I'm not sure if it's clear enough but the test shouldn't be that hard to do...In the end you have to look for a negative or positive value...if it's 0 you're on the vector of the semisphere so it's up to you to say if it's outside or inside the semi-sphere.
The fastest way to do this will depend on your typical data. If you have real-world data to look at, do that first. When points are outside the semi-circle, is it usually because they are outside the circle? Are your semi-circles typically thin pie slices?
There are several ways to do this with vectors. You can scale the circle to a unit circle and use cross-products and look at the resultant vectors. You can use dot-products and see how the prospective point lands on the other vectors.
If you want something really easy to understand, first check to make sure it's inside the circle, then get the angle and make sure it's between the angle of the two vectors that dictate the semi-circle.

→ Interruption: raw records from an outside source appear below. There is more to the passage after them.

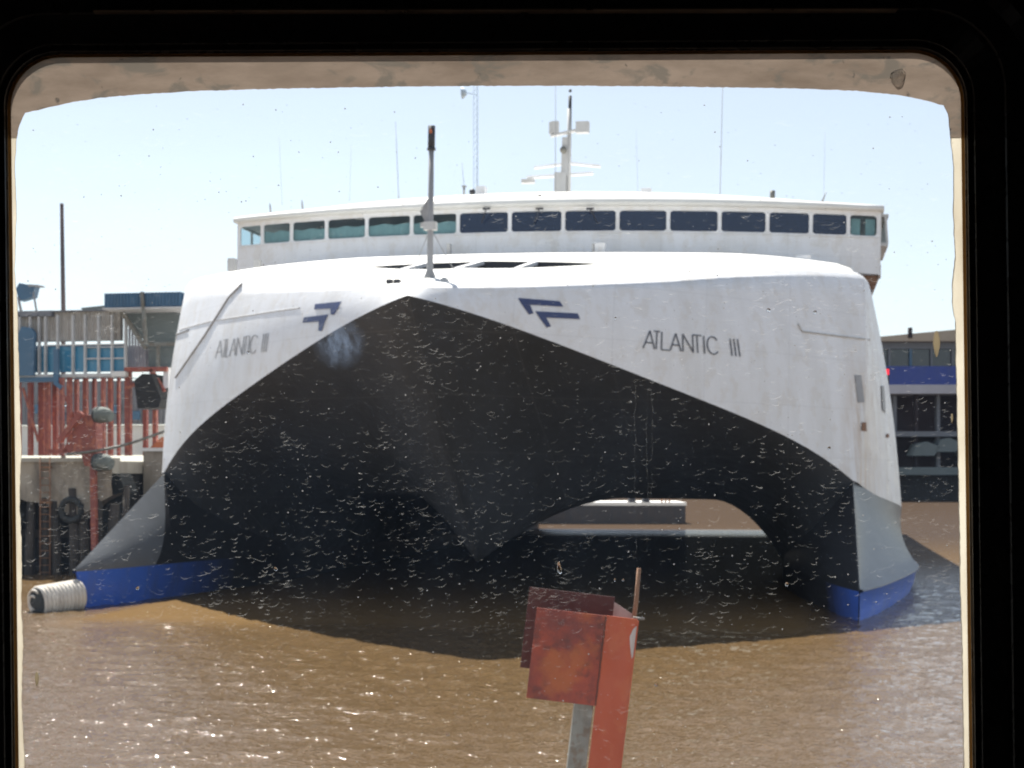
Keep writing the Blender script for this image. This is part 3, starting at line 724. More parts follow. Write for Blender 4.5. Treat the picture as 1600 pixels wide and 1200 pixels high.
# store behind the legs
bs = empty('quay_shed', (0,0,0)); tag(bs, 'grey sheeted shed wall behind the red legs', 'shed')
m_ = MB(); corr(m_, -120, 262, 594, 665, Yw+9, 60, .06); m_.build('shed_wall', M['far_grey'], bs)
for px, py in ((95,652),(60,640),(180,640),(212,650)):
    m_ = MB(); panel(m_, px-6, px+6, py-8, py+6, Yw+8.7, .1); m_.build('shed_window', M['bluesteel'], bs)
m_ = MB(); panel(m_, -120, 262, 664, 712, Yw+9.2, .1); m_.build('bright_ground_panel', M['deck'], bs)  # upright white panel added in place of the bright ground beyond
# blue clad gangway head
gh = empty('gangway_head', (0,0,0)); tag(gh, 'blue corrugated gangway housing on grey struts above the walkway', 'gangway')
m_ = MB(); corr(m_, 163, 284, 456, 480, Yw-1.2, 24, .05); m_.build('blue_cladding', M['bluesteel'], gh)
m_ = MB(); a = W(163, 484, Yw-1.2); b = W(284, 479, Yw-1.2); m_.box(((a.x+b.x)/2, Yw+1.2, (a.z+b.z)/2), (b.x-a.x+.1, 5, b.z-a.z)); m_.build('housing_floor', M['lightgrey'], gh)
m_ = MB(); a = W(163, 480, Yw-1.1); b = W(284, 457, Yw-1.1); m_.box(((a.x+b.x)/2, Yw+1.4, (a.z+b.z)/2), (b.x-a.x-.1, 4.6, b.z-a.z)); m_.build('housing_body', M['bluesteel'], gh)
m_ = MB(); m_.prism([W(190,485,Yw+.4), W(284,485,Yw+.4), W(284,538,Yw+.4), W(229,538,Yw+.4)], (0,2.5,0)); panel(m_, 232, 284, 540, 574, Yw+.4, 2); m_.build('under_deck', M['far_green'], gh)
m_ = MB(); m_.bar(W(190,486,Yw-.2), W(228,545,Yw-.2), .16, .16); m_.bar(W(222,456,Yw-1.3), W(228,538,Yw-1.3), .13, .13); m_.bar(W(247,540,Yw), W(247,575,Yw), .13, .13); m_.bar(W(230,539,Yw-.1), W(280,537,Yw-.1), .15, .15); m_.build('strut', M['galv'], gh)
m_ = MB(); m_.prism([W(126,481,Yw), W(165,477,Yw), W(190,484,Yw), W(128,484,Yw)], (0,3,0)); m_.build('lean_to_roof', M['far_green'], gh)
m_ = MB(); 
for k in range(7): panel(m_, 196+k*4.6, 199+k*4.6, 500+k*6, 575, Yw+.9, .06)
panel(m_, 192, 232, 540, 578, Yw+1.3, .05); m_.build('rail_screen', M['far_white'], gh)
m_ = MB(); panel(m_, 255, 263, 574, 606, Yw+.1, .3); m_.build('white_post', M['white'], gh)
# dark hopper under the gangway
hp = MB(); hp.prism([W(209,595,Yw-.6), W(222,584,Yw-.6), W(236,584,Yw-.6), W(252,624,Yw-.6), W(247,637,Yw-.6), W(215,638,Yw-.6)], (0,1.4,0)); tag(hp.build('tarpaulin_hopper', M['quaydark']), 'black hexagonal hopper slung under the gangway between red legs', 'hopper')
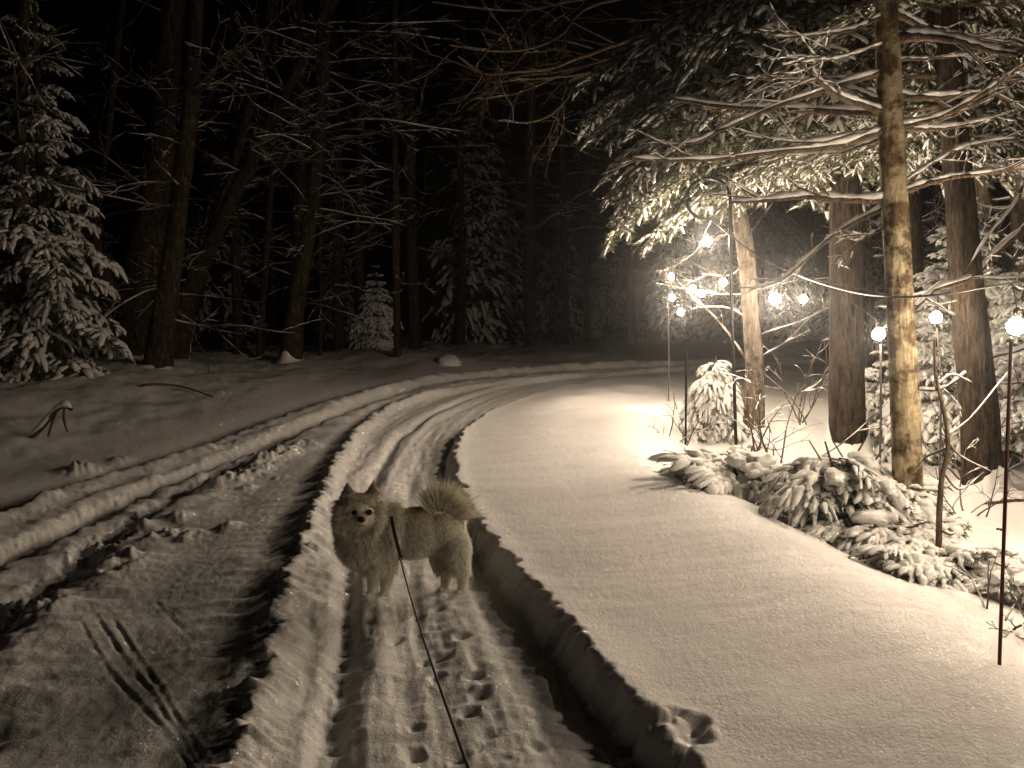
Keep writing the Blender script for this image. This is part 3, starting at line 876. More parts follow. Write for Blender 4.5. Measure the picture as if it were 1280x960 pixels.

Edit: I had forgotten that a semicircle is always half a circle. I was thinking of any arbitrary section of a circle.
Now that I have remembered what a semicircle is, here's how I would do that. It's similar to stbuton's solution, but it represents the semicircle differently.
I'd represent the semicircle as the unit vector that bisects the semicircle. You can easily get that from either one of the vectors that indicate the boundary of the semicircle (because they are 90 degrees away from the representation) by swapping x and y and negating one of them.
Now you just cross the vector created by subtracting the point to be tested from the circle's center. The sign of z tells you whether the point is in the semicircle, and the length of z can be compared against the radius.
I did all the physics for Cool Pool (from Sierra Online). It's all done in vectors and it's filled with dots and crosses. Vectors solutions are fast. Cool Pool was able to run on a P60, and did reasonable breaks and even spin.
Note: For solutions where you're checking sqrt(xx+yy), don't even do the sqrt. Instead, keep the square of the radius around and compare against that.